Mik Garrison and Scott Kerr, The Flycatcher, Sunday, May 4

Here's the thing about death: You can't take it back. Some religions say you go on to an afterlife and others say you reincarnate. Some believe in an amorphous state where the dead still exist in some unearthly, yet still detectable, presence.

The cold, hard reality is different. For all practical intents and purposes, when you die, you're gone from what is commonly agreed on as everyday life. What does this have to do with the beautiful, otherworldly music of Mik Garrison and Scott Kerr? Everything.

One of my closest friends died on May 5, 2012. Ernie Gardner was 35 when he gave up and went away for good. The grief has been unbearable and is worse than ever. But what Ernie didn't know (or maybe he did—who am I to say?) was that there's always hope. Life can change. You may have to work hard for it. You may have to work for years for it. The fact remains that for whatever reason, Ernie didn't take that path and his friends and family now live in his absence, with holes in our hearts.

The last thing this music writer wanted to hear on the eve of the anniversary of Ernie's death was music. After all, a case could be made that this extraordinary musician died because he believed the lie of rock 'n' roll. The lie that says the music will take you higher, deliver you from all that ails you and save your soul. Well, my friend is dead. What is music supposed to do again?

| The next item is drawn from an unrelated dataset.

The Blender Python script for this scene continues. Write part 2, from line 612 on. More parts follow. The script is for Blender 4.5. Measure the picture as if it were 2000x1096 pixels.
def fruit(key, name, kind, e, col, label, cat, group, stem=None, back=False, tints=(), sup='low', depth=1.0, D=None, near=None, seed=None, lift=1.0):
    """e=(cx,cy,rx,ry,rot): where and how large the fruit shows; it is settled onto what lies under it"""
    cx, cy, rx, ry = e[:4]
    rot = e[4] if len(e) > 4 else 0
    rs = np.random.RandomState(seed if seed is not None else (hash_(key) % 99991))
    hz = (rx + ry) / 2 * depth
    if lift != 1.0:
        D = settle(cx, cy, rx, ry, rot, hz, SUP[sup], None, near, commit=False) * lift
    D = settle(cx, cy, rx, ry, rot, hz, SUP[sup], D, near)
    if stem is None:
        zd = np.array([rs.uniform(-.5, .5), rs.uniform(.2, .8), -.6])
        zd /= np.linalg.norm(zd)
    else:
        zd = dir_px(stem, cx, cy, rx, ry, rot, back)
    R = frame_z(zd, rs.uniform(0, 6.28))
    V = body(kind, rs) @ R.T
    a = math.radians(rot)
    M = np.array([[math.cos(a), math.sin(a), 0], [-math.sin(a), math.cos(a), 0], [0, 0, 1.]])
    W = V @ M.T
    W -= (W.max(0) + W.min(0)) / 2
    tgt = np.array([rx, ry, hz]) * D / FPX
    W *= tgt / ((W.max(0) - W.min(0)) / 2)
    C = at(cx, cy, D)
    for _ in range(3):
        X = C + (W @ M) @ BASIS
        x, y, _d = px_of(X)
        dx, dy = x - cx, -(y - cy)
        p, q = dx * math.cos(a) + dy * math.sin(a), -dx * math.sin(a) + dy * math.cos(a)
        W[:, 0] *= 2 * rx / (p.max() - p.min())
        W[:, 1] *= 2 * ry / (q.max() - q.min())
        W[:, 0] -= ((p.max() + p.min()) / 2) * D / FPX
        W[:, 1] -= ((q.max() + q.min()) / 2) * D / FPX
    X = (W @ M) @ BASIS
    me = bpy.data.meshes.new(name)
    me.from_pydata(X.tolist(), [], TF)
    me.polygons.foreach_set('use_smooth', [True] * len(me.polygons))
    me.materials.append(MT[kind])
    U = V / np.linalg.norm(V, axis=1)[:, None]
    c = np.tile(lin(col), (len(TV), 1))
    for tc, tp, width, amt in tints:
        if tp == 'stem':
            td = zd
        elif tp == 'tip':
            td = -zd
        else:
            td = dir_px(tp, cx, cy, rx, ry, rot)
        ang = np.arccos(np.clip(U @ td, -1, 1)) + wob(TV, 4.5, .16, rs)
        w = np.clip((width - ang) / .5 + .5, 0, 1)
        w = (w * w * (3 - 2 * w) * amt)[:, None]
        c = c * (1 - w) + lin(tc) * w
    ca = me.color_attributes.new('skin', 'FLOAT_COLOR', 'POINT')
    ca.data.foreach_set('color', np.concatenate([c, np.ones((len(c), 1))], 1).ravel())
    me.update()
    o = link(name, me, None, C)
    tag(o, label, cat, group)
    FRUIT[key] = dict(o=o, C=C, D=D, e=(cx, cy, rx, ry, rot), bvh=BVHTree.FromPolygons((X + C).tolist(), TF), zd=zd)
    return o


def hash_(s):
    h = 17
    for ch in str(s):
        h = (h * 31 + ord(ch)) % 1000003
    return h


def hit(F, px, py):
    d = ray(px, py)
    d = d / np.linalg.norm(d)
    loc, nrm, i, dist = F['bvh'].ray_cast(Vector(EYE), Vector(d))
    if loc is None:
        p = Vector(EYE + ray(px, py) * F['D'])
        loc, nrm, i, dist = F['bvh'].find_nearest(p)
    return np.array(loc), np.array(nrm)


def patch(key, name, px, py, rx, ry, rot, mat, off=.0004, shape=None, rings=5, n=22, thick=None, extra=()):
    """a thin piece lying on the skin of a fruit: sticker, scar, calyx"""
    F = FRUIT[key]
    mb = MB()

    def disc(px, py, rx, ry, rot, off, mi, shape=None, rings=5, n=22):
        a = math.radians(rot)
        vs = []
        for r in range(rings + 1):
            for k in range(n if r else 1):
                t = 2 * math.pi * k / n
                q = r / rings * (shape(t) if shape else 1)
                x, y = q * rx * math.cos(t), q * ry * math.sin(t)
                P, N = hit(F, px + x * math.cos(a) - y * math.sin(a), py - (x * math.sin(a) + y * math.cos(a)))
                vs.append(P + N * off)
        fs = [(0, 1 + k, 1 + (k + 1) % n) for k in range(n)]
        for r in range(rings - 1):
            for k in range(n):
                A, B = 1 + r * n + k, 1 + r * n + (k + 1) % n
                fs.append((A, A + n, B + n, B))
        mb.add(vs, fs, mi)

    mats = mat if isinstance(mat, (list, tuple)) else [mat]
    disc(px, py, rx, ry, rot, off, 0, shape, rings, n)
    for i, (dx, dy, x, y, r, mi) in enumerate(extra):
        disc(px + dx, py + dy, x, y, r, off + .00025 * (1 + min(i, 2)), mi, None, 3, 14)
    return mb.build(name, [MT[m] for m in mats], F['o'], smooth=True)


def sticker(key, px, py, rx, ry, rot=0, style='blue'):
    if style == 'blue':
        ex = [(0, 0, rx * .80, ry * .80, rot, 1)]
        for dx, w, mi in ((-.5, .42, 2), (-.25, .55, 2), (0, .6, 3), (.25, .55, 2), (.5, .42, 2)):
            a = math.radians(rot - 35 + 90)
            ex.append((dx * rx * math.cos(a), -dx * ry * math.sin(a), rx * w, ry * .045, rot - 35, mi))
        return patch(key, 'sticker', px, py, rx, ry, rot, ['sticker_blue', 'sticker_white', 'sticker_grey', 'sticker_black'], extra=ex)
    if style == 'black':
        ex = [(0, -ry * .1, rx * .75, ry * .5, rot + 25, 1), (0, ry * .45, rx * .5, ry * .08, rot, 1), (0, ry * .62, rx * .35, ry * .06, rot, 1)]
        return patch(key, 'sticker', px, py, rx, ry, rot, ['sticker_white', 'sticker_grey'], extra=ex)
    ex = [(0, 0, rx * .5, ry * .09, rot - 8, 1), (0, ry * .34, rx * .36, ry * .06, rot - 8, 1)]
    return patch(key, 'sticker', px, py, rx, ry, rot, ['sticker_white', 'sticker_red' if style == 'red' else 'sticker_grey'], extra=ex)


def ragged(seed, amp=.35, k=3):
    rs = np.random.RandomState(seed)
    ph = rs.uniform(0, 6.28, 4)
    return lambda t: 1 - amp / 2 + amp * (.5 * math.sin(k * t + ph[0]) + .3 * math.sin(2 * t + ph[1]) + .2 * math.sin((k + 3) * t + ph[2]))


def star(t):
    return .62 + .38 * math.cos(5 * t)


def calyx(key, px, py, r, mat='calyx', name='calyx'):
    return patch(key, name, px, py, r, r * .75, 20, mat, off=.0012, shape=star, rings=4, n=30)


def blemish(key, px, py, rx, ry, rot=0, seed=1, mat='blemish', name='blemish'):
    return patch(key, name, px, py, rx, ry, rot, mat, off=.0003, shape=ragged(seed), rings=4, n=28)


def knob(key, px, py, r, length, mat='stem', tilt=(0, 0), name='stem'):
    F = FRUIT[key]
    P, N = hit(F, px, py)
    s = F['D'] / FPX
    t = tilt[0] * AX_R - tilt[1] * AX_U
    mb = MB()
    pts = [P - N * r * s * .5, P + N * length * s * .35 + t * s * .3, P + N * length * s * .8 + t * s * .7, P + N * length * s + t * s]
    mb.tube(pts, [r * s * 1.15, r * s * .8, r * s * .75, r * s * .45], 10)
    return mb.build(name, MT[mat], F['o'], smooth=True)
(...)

If you use Mik Garrison and Scott Kerr as an example, music is freedom. The freedom for Kerr to march around like a crazy person, playing the trumpet and trombone while Garrison yells into a rotary telephone onstage, over live loops of bass, percussion and saxophone. I wasn't the audience, and they weren't the performers. We were a community, being delivered together from that which ailed us. The experience took me higher, not because they played that Sly and the Family Stone song but because they played Sly's "If You Want Me to Stay" instead. After nearly three hours of the duo's painkilling, life-affirming chaos grounded in something far older than me, them, or Ernie, I wanted them to stay and save my soul some more. They were nothing less than a metamorphosis.

That's what music is supposed to do.